The Westpac Banking Corp (ASX: WBC) share price was well and truly out of form on Monday.
The banking giant's shares sank 7.5% to $23.78 following the release of its full year results.
Is the weakness in the Westpac share price a buying opportunity?
The team at Goldman Sachs aren't convinced the Westpac share price weakness is a buying opportunity.
So much so, this morning the broker downgraded the bank's shares to a neutral rating and cut the price target on them by 11.5% to $25.60.
While this still offers decent upside of 7.5% for investors, the broker sees better value on offer elsewhere.
What did the broker say?
According to the note, Goldman was very disappointed with Westpac's weak net interest margin (NIM) outlook and its expenses.

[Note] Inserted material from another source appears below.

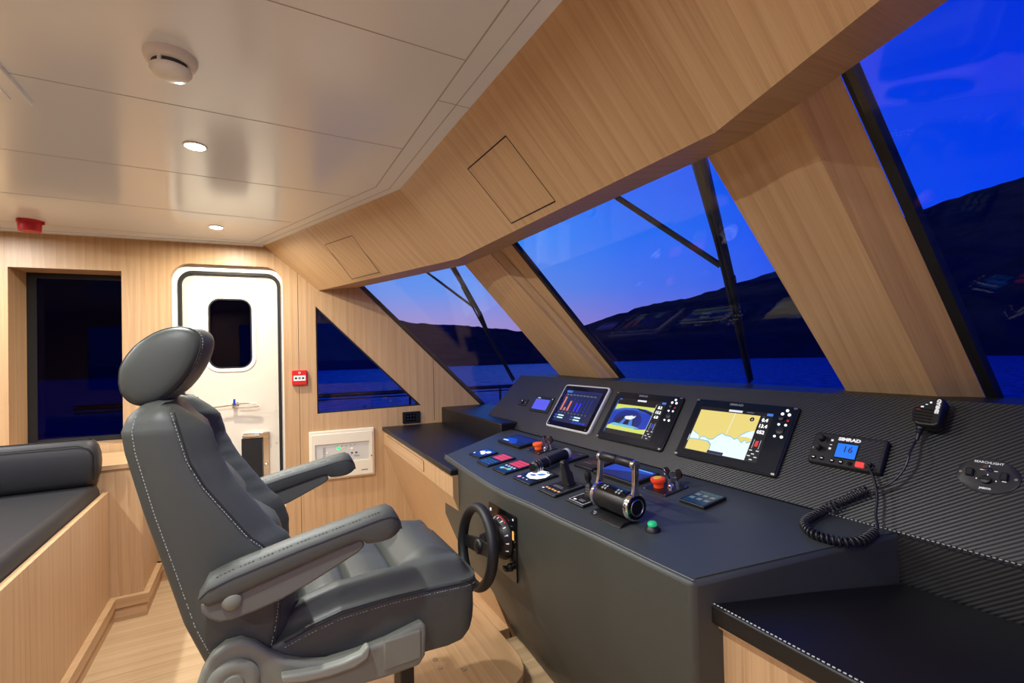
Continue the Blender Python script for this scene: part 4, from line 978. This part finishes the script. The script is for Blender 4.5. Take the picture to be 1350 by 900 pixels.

It feels the latter makes it hard for the bank to achieve its $8 billion cost target by FY 2024.
This led to Goldman downgrading its earnings estimates meaningfully for the coming years.
It explained: "We revise our FY22/23/24E EPS by -6.0%/-9.1%/-9.5% driven by: i) a weaker NIM trajectory, ii) lower other operating income from asset sales and weaker markets, partly offset by iii) better performance on BDDs."
"We downgrade WBC from a Buy to a Neutral highlighting the following key drivers: i) the significant reset in the margin at the 2H21 result provides a weak platform for revenue growth in FY22E; ii) with expenses disappointing in 2H21, we believe the potential for WBC to reach its FY24 cost target of A$8.0 bn should be more heavily discounted than previously was the case and we note that our like-for-like FY24E cost forecast is c. A$8.6 bn; iii) the benefits to non-interest income from increased economic activity are set to be offset by a loss of income from divestments, and iv) our revised TP offers only 7.5% upside," the broker concluded.